请参考。 RonPurewal -Manhattan Gmat Instructor this one isn't that bad if you get down to the "skeleton" of the sentence. to do that, you should kill intervening prepositional phrases that don't affect the grammar of the main sentence. to this end, you can simply get rid of the following: "per milligram" "for another product" "with the same active ingredient" and you're left with: a new drug is being sold for three times the price ____ the drug's maker charges. once you see this, it should be more clear that (c) is the correct answer. if you're a non-native speaker and you can't recognize "that" as the word belonging in that blank, then here's the reason: it's because "price" is the direct object of "charges". when you turn around such constructions, you use "that": i hit the ball --> the ball that i hit she delivered the baby --> the baby that she delivered etc.
-------- Why E is wrong? unidiomatic.
you can't say that the drug's maker "charges at a price" for the drug; therefore, the derivative construction "the price ... at which the drug's maker charges" is also wrong. the correct idiom is "charges a price"; i.e., "price" is a direct object here. therefore, you have to say the price that the drug's maker charges.

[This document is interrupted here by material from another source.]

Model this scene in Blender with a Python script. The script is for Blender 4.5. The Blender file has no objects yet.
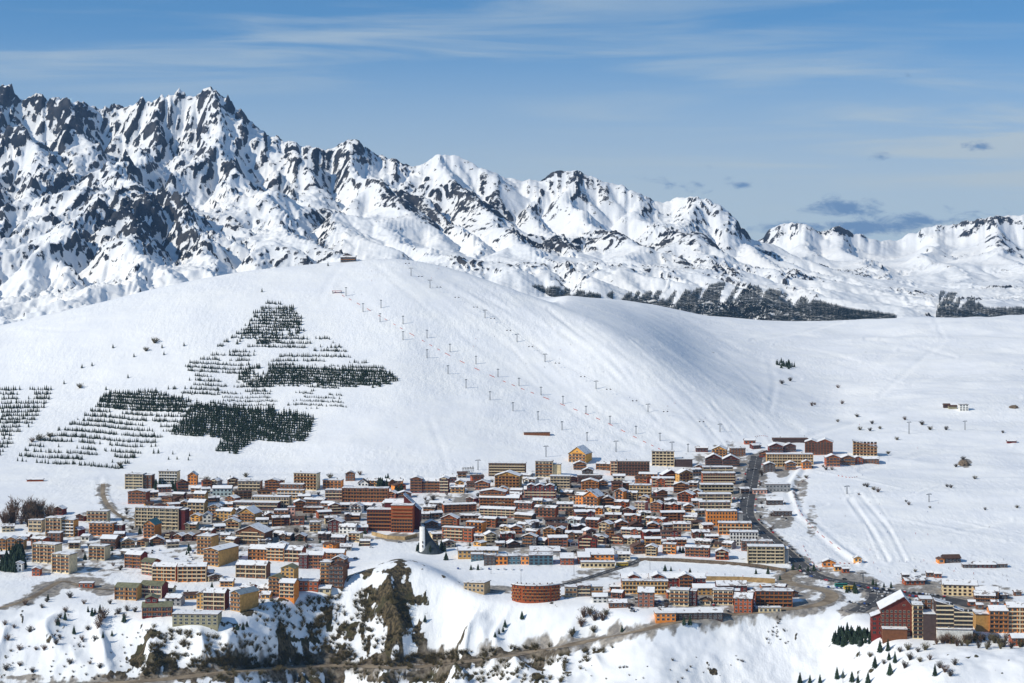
SKY_ZS, SKY_Z0, SKY_STR = 1.6, 0.16, 0.14
SCRAPS = [(845,210,48,16,1.15),(870,226,80,13,1.1),(800,226,60,10,.9),(920,222,70,11,.9),(978,150,17,9,1.1),(880,159,12,6,1.0),(743,186,15,5,1.0),(680,187,14,4,.6),(885,80,22,6,.45),(700,185,60,12,.35),(960,215,40,8,.6)]
EXPO = -0.22
EROSION_STEPS = 220
HAZE = 1.9e-5
import bpy, bmesh, math, random
import numpy as np
random.seed(7)
RNG = np.random.default_rng(11)
PI = math.pi
SC = bpy.context.scene
COL = SC.collection
# ------------------------------------------------------------------ camera
FOC, VH = 1911.0, 250.0          # focal length in photo pixels, row of the true horizon
cam = bpy.data.cameras.new('camera')
camo = bpy.data.objects.new('camera', cam)
COL.objects.link(camo)
camo.location = (0, 0, 0)
camo.rotation_euler = (PI / 2, 0, 0)
cam.sensor_width = 36
cam.lens = 36 * FOC / 1024
cam.shift_y = -(341.5 - VH) / 1024
cam.clip_start = 5
cam.clip_end = 60000
SC.camera = camo

# ------------------------------------------------------------------ light
SUN_TO = np.array([-0.81, -0.41, 0.64]); SUN_TO /= np.linalg.norm(SUN_TO)
SUN_EL = math.asin(SUN_TO[2]); SUN_AZ = math.atan2(SUN_TO[0], SUN_TO[1])
sun = bpy.data.lights.new('sun', 'SUN')
sun.energy = 4.8; sun.angle = math.radians(0.5); sun.color = (1, 0.925, 0.78)
suno = bpy.data.objects.new('sun', sun); COL.objects.link(suno)
from mathutils import Vector, Matrix
suno.rotation_euler = Vector(SUN_TO).to_track_quat('Z', 'Y').to_euler()
vs = SC.view_settings
vs.view_transform = 'Standard'; vs.look = 'None'; vs.gamma = 1; vs.use_curve_mapping = False
vs.exposure = EXPO

# ------------------------------------------------------------------ node helpers
class NT:
    def __init__(s, tree): s.t = tree; s.n = tree.nodes; s.l = tree.links
    def node(s, typ, **kw):
        n = s.n.new(typ)
        for k, v in kw.items():
            if k.startswith('i_'):
                n.inputs[k[2:].replace('_', ' ')].default_value = v
            else: setattr(n, k, v)
        return n
    def link(s, a, b): s.l.new(a, b)
    def math(s, op, a, b=None, c=None, clamp=False):
        n = s.n.new('ShaderNodeMath'); n.operation = op; n.use_clamp = clamp
        for i, v in enumerate((a, b, c)):
            if v is None: continue
            if isinstance(v, (int, float)): n.inputs[i].default_value = v
            else: s.l.new(v, n.inputs[i])
        return n.outputs[0]
    def mix(s, f, a, b):
        n = s.n.new('ShaderNodeMix'); n.data_type = 'RGBA'
        for sock, v in ((n.inputs[0], f), (n.inputs[6], a), (n.inputs[7], b)):
            if isinstance(v, (int, float)): sock.default_value = v
            elif isinstance(v, tuple): sock.default_value = (*v, 1) if len(v) == 3 else v
            else: s.l.new(v, sock)
        return n.outputs[2]
    def noise(s, scale, detail=4, rough=0.5, vec=None, dist=0):
        n = s.n.new('ShaderNodeTexNoise'); n.inputs['Scale'].default_value = scale
        n.inputs['Detail'].default_value = detail; n.inputs['Roughness'].default_value = rough
        n.inputs['Distortion'].default_value = dist
        if vec is not None: s.l.new(vec, n.inputs['Vector'])
        return n.outputs[0]
    def ramp(s, f, lo, hi):
        n = s.n.new('ShaderNodeMapRange'); n.interpolation_type = 'SMOOTHSTEP'
        n.inputs[1].default_value = lo; n.inputs[2].default_value = hi
        if isinstance(f, (int, float)): n.inputs[0].default_value = f
        else: s.l.new(f, n.inputs[0])
        return n.outputs[0]
    def mapping(s, vec, scale=(1, 1, 1), rot=(0, 0, 0), loc=(0, 0, 0)):
        n = s.n.new('ShaderNodeMapping'); s.l.new(vec, n.inputs[0])
        n.inputs['Scale'].default_value = scale; n.inputs['Rotation'].default_value = rot
        n.inputs['Location'].default_value = loc
        return n.outputs[0]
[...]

it's idiomatically correct to say that the drug's maker sells the drug at a price (which would be the price at which the drug's maker sells the drug), but we aren't using "sell" here.
i'm surprised to see "the drug's maker", a phrase that i would think gmac would consider "awkward". i'd expect to see "the maker of the drug" instead. ----- why is D wrong?
you have to read these things very, very literally.
"what the drug's maker charges" is ... guess what ... a price. therefore, "three times the price of what the drug's maker charges" would refer to the price of a price. that is illogical. this construction is thus not only "wordy", but actually nonsensical.